Without a major polarizing figure among Republicans in 2008, Thorne doubts Democrats could recreate their Web success.
"I am dubious anyone can build the same kind of list in '08," Thorne said. "There won't be anyone that will create the passion and the intensity that George Bush did in '04."
Among Republicans, the enemy is Sen. Clinton. Anti-Clinton Web sites are popping up on the Internet even though Clinton has not announced she is running.
One site, StopHerNow.com, is devoted to "rescuing America from the radical ideas of Hillary Clinton." Its financial backer is a donor to New York Mayor Rudy Giuliani, a potential GOP candidate.
"It's an oldie. It's just not golden," said Ann Lewis, Clinton's Senate campaign communications director. "We've never doubted there are people on the other side who will try (to use the Web against us). The Web gives you an ability to respond quickly."
If past is prologue, Clinton will do more than play defense.

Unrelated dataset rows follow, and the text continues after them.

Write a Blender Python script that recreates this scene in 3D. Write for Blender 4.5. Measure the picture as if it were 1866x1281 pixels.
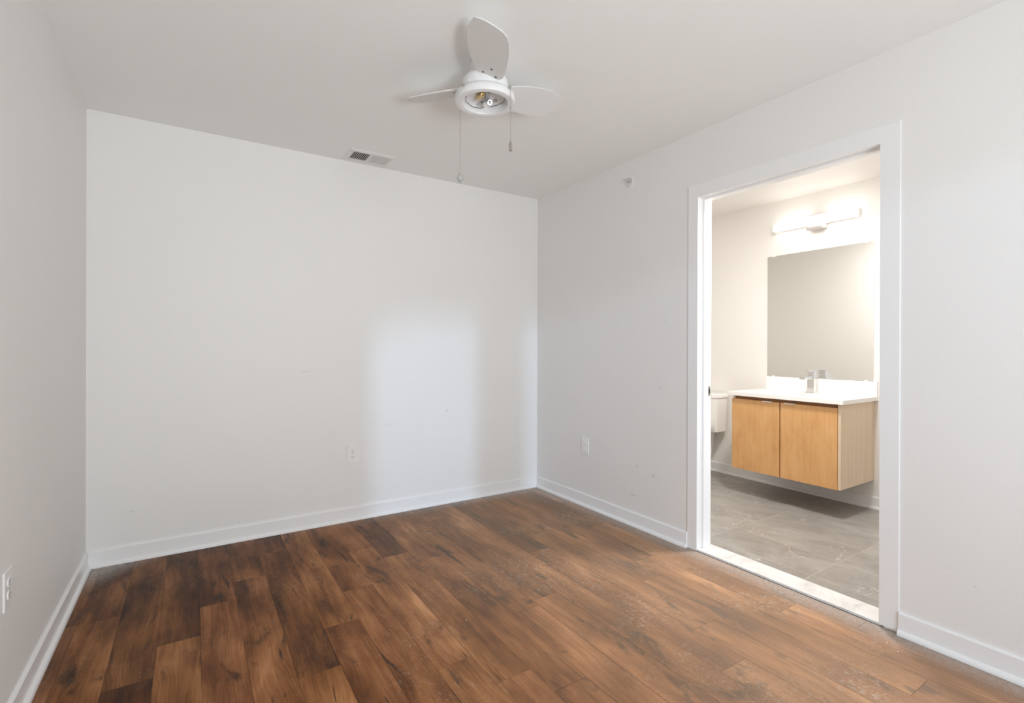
import bpy, bmesh, math, random
from mathutils import Vector, Matrix
random.seed(7)
PI = math.pi
for o in list(bpy.data.objects): bpy.data.objects.remove(o)
S = bpy.context.scene
COL = S.collection

# ------------------------------------------------------------------ camera
HC = 1.18336                       # eye height
YAW, PIT, ROL, FPX = 0.56987, -0.00153, 0.00307, 902.788
fw = Vector((math.sin(YAW)*math.cos(PIT), math.cos(YAW)*math.cos(PIT), math.sin(PIT)))
rt = Vector((math.cos(YAW), -math.sin(YAW), 0)); up = rt.cross(fw)
r2 = rt*math.cos(ROL) + up*math.sin(ROL); u2 = -rt*math.sin(ROL) + up*math.cos(ROL)
cd = bpy.data.cameras.new('camera'); cam = bpy.data.objects.new('camera', cd); COL.objects.link(cam)
M = Matrix((r2, u2, -fw)).transposed().to_4x4(); M.translation = Vector((0, 0, HC)); cam.matrix_world = M
cd.sensor_width = 36; cd.lens = 36*FPX/1866; cd.shift_x = 4.28/1866; cd.shift_y = -6.59/1866; cd.clip_start = .05
S.camera = cam

# ------------------------------------------------------------------ room measures (metres)
XL, XR, YB, YF, H = -0.4735, 2.4724, 3.4226, -1.9, 2.44
XP = 2.597                         # bathroom side of the partition
XB = 4.235                         # mirror wall
BY0, BY1 = 0.30, 3.50              # bathroom extent
DY0, DY1, DZ = 0.925, 1.835, 2.058 # door opening
WX0, WX1, WZ0, WZ1 = -0.1, 1.8, 0.12, 2.3   # window in the wall behind the viewer

# ------------------------------------------------------------------ world, daylight, exposure
S.view_settings.view_transform = 'Standard'; S.view_settings.look = 'None'
S.view_settings.gamma = 1; S.view_settings.use_curve_mapping = False
S.view_settings.exposure = 0.05
w = bpy.data.worlds.new('sky'); S.world = w; w.use_nodes = True
bg = w.node_tree.nodes['Background']; bg.inputs[0].default_value = (.80, .90, 1.0, 1); bg.inputs[1].default_value = 1.0
S.cycles.max_bounces = 14; S.cycles.diffuse_bounces = 10; S.cycles.glossy_bounces = 5
S.cycles.use_denoising = True
S.cycles.sample_clamp_indirect = 6

def area(name, loc, target, sx, sy, power, col, spread=PI):
    l = bpy.data.lights.new(name, 'AREA'); l.shape = 'RECTANGLE'; l.size = sx; l.size_y = sy
    l.energy = power; l.color = col; l.spread = spread
    o = bpy.data.objects.new(name, l); COL.objects.link(o); o.location = loc
    o.rotation_euler = (Vector(target) - Vector(loc)).to_track_quat('-Z', 'Y').to_euler()
    return o
# daylight arriving through the window behind the viewer
area('sky_light', (.9, YF-.7, 1.3), (.9, 2, 1.15), 2.0, 2.3, 25, (.87, .94, 1.0))
# added fill lamp behind the viewer, aimed up and forward for even brightness
area('added_fill', (.60, -1.7, .80), (.65, 1.3, 2.44), .7, .7, 40, (.90, .96, 1.0), math.radians(135))
# small bluish lamp added outside to throw the band on the back wall
area('band_lamp', (-1.48, -9.0, 3.34), (1.6, 3.4, .6), .2, .4, 17, (.50, .72, 1.0), math.radians(40))
# unseen ceiling lamp added to brighten the bathroom and spill through the doorway
area('bath_fill', (3.02, 1.55, H-.03), (3.02, 1.55, 0), .24, .24, 34, (1.0, .97, .935))

# ------------------------------------------------------------------ node helpers
def mat(name, col=(.8,.8,.8), rough=.5, metal=0., spec=.5):
    m = bpy.data.materials.new(name); m.use_nodes = True
    b = m.node_tree.nodes['Principled BSDF']
    b.inputs['Base Color'].default_value = (*col, 1); b.inputs['Roughness'].default_value = rough
    b.inputs['Metallic'].default_value = metal; b.inputs['Specular IOR Level'].default_value = spec
    return m
class NT:
    def __init__(s, m): s.t = m.node_tree; s.b = s.t.nodes['Principled BSDF']
    def n(s, typ, **kw):
        x = s.t.nodes.new(typ)
        for k, v in kw.items():
            if k.startswith('i_'):
                x.inputs[k[2:].replace('_', ' ')].default_value = v
            else: setattr(x, k, v)
        return x
    def l(s, a, b): s.t.links.new(a, b)
    def put(s, v, sock):
        if isinstance(v, (int, float, tuple)): sock.default_value = v
        else: s.l(v, sock)
    def m(s, op, a, b=0., c=None, clamp=False):
        x = s.t.nodes.new('ShaderNodeMath'); x.operation = op; x.use_clamp = clamp
        s.put(a, x.inputs[0]); s.put(b, x.inputs[1])
        if c is not None: s.put(c, x.inputs[2])
        return x.outputs[0]
    def xyz(s, v):
        x = s.t.nodes.new('ShaderNodeSeparateXYZ'); s.l(v, x.inputs[0]); return x.outputs
    def vec(s, x, y, z):
        c = s.t.nodes.new('ShaderNodeCombineXYZ'); s.put(x, c.inputs[0]); s.put(y, c.inputs[1]); s.put(z, c.inputs[2]); return c.outputs[0]
    def noise(s, v, scale=1., detail=4., rough=.55, dist=0.):
        x = s.t.nodes.new('ShaderNodeTexNoise'); s.l(v, x.inputs['Vector'])
        x.inputs['Scale'].default_value = scale; x.inputs['Detail'].default_value = detail
        x.inputs['Roughness'].default_value = rough; x.inputs['Distortion'].default_value = dist
        return x.outputs['Fac']
    def ramp(s, v, pts, smooth=False):
        x = s.t.nodes.new('ShaderNodeValToRGB'); s.l(v, x.inputs[0]); e = x.color_ramp.elements
        while len(e) < len(pts): e.new(.5)
        for i, (p, c) in enumerate(pts):
            e[i].position = p; e[i].color = (*c, 1) if len(c) == 3 else c
        if smooth: x.color_ramp.interpolation = 'EASE'
        return x.outputs[0]
    def ss(s, v, a, b):
        x = s.t.nodes.new('ShaderNodeMapRange'); x.interpolation_type = 'SMOOTHSTEP'; s.put(v, x.inputs[0])
        x.inputs[1].default_value = a; x.inputs[2].default_value = b; return x.outputs[0]
    def mix(s, f, a, b, mode='MIX'):
        x = s.t.nodes.new('ShaderNodeMix'); x.data_type = 'RGBA'; x.blend_type = mode
        s.put(f, x.inputs[0]); s.put(a if not isinstance(a, tuple) else (*a[:3], 1), x.inputs[6]); s.put(b if not isinstance(b, tuple) else (*b[:3], 1), x.inputs[7]); return x.outputs[2]
    def bump(s, h, st=.1, d=.002):
        x = s.t.nodes.new('ShaderNodeBump'); s.l(h, x.inputs['Height']); x.inputs['Strength'].default_value = st; x.inputs['Distance'].default_value = d
        s.l(x.outputs[0], s.b.inputs['Normal'])
    def pos(s): return s.t.nodes.new('ShaderNodeNewGeometry').outputs['Position']
    def obj(s): return s.t.nodes.new('ShaderNodeTexCoord').outputs['Object']

# painted plaster: faint roller texture and blotches, a few real scuffs
def paint(name, col, marks=(), axis=0, rough=.55, blotch=.018):
    m = mat(name, col, rough); t = NT(m); p = t.pos()
    n = t.noise(p, 1.3, 3, .5)
    c = t.mix(n, tuple(max(0, v-blotch) for v in col), tuple(min(1, v+blotch) for v in col))
    if marks:
        X, Y, Z = t.xyz(p); A = Y if axis == 0 else X
        tot = None
        wob = t.m('MULTIPLY', t.m('SUBTRACT', t.noise(p, 60, 3), .5), 1.6)
        for (a, z, ra, rz, s) in marks:
            d = t.m('SQRT', t.m('ADD', t.m('POWER', t.m('DIVIDE', t.m('SUBTRACT', A, a), ra), 2), t.m('POWER', t.m('DIVIDE', t.m('SUBTRACT', Z, z), rz), 2)))
            f = t.m('MULTIPLY', t.m('SUBTRACT', 1, t.ss(t.m('ADD', d, wob), .2, 1.2)), s)
            tot = f if tot is None else t.m('MAXIMUM', tot, f)
        c = t.mix(tot, c, (.42, .41, .38))
    t.l(c, t.b.inputs['Base Color'])
    t.bump(t.noise(p, 260, 2, .6), .05, .001)
    return m
WALLC = (.80, .79, .775)
m_right = paint('wall_paint_right', WALLC, [(2.30,.40,.018,.010,.3),(2.11,.93,.012,.006,.35),(2.20,.62,.006,.004,.5),(2.33,.20,.03,.004,.5),(2.16,.37,.02,.012,.4),(2.06,1.35,.01,.006,.3),(.62,.29,.006,.006,.2),(.70,.33,.01,.003,.2)], 0)
m_back = paint('wall_paint_back', WALLC, [(1.63,.70,.008,.012,.5),(1.60,.86,.012,.006,.3),(1.2,.63,.05,.004,.25),(.62,1.02,.04,.006,.2),(-.28,.27,.02,.004,.4),(2.1,.55,.008,.006,.3),(1.35,.93,.02,.004,.2)], 1)
m_wall = paint('wall_paint', WALLC)
m_ceil = paint('ceiling_paint', (.855, .855, .84), rough=.8, blotch=.01)
m_bath = paint('bath_paint', (.83, .81, .78), rough=.5, blotch=.006)
m_trim = mat('trim_gloss_white', (.84, .84, .84), .28)
m_dark = mat('dark_gap', (.03, .025, .02), .8)
m_fan = mat('white_enamel', (.78, .78, .78), .35)
m_plastic = mat('white_plastic', (.82, .82, .81), .35)
m_chrome = mat('chrome', (.78, .78, .78), .12, 1.0)
m_steel = mat('brushed_steel', (.55, .54, .52), .35, 1.0)
m_brass = mat('brass', (.62, .47, .25), .28, 1.0)
m_darkmetal = mat('dark_screw', (.12, .115, .11), .45, .6)
m_porc = mat('porcelain', (.88, .87, .86), .12)
m_quartz = mat('white_quartz', (.88, .87, .85), .2)

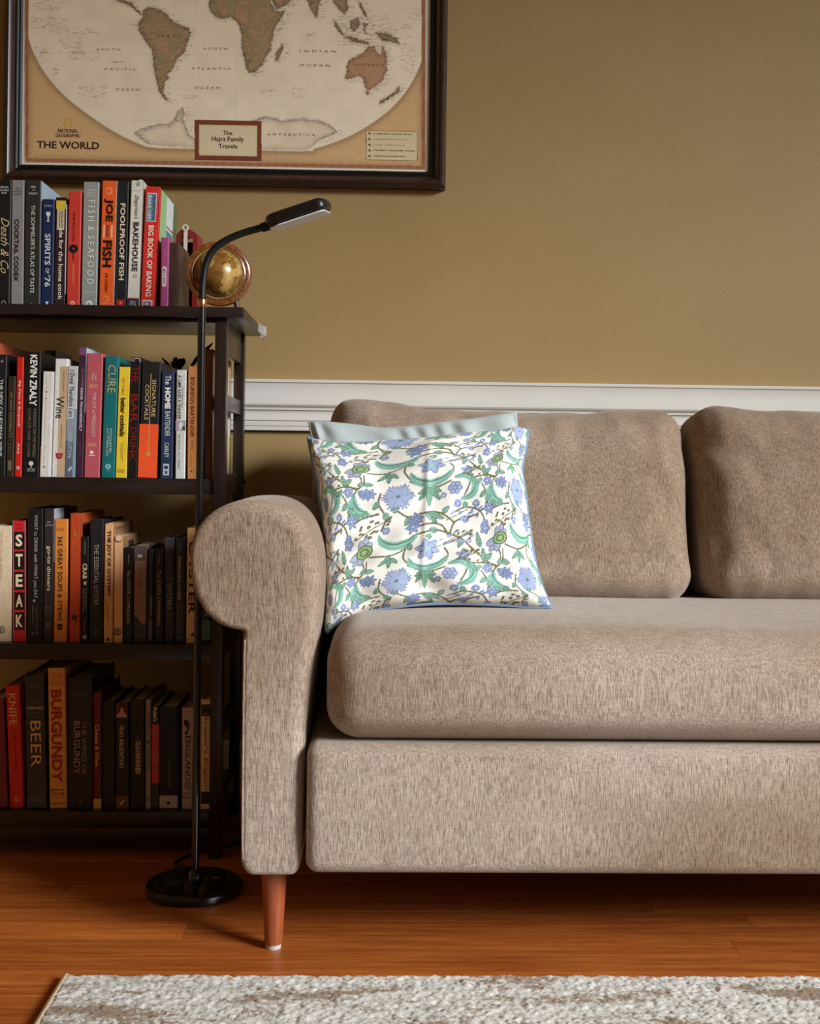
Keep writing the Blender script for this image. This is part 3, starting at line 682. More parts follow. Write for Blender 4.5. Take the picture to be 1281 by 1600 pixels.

The Web talent for her Senate campaign included Salon.com's Peter Daou, blogger Jesse Berney and former Democratic National Committee grassroots director Nancy Eiring.
"The way to look at what we might do is what we just finished doing," Lewis said.
Mike Connell, who ran President Bush's Web strategy in 2000 and 2004, said campaigns still do not spend enough on online efforts despite the obvious returns.
"Too many dollars are being wasted on traditional broadcast advertising," he said. "It used to be three major broadcast networks ... Now we've got an entirely fragmented market, people spread across the entire spectrum of content."
Campaigns are eager to substitute online video for a broadcast version.
"Clearly online video is rapidly chewing away at traditional TV time," said Nikko Mele, Dean's campaign webmaster from 2004. "We are taking time usually spent watching television and watching the Web. It's not clear how campaigns are going to take advantage of that."
The heaviest users of the online video are people age 18-34, according to an Associated Press-AOL poll from this summer. It is an age group with a low, not high, voter turnout record. Also people in this group generally do not give major donations to campaign. But they are the ones who can create a buzz.
"Every trend that existed four years ago exists double-so, triple-so now," Mele said. "There is plenty of opportunity online. It's going to require innovation, risk taking."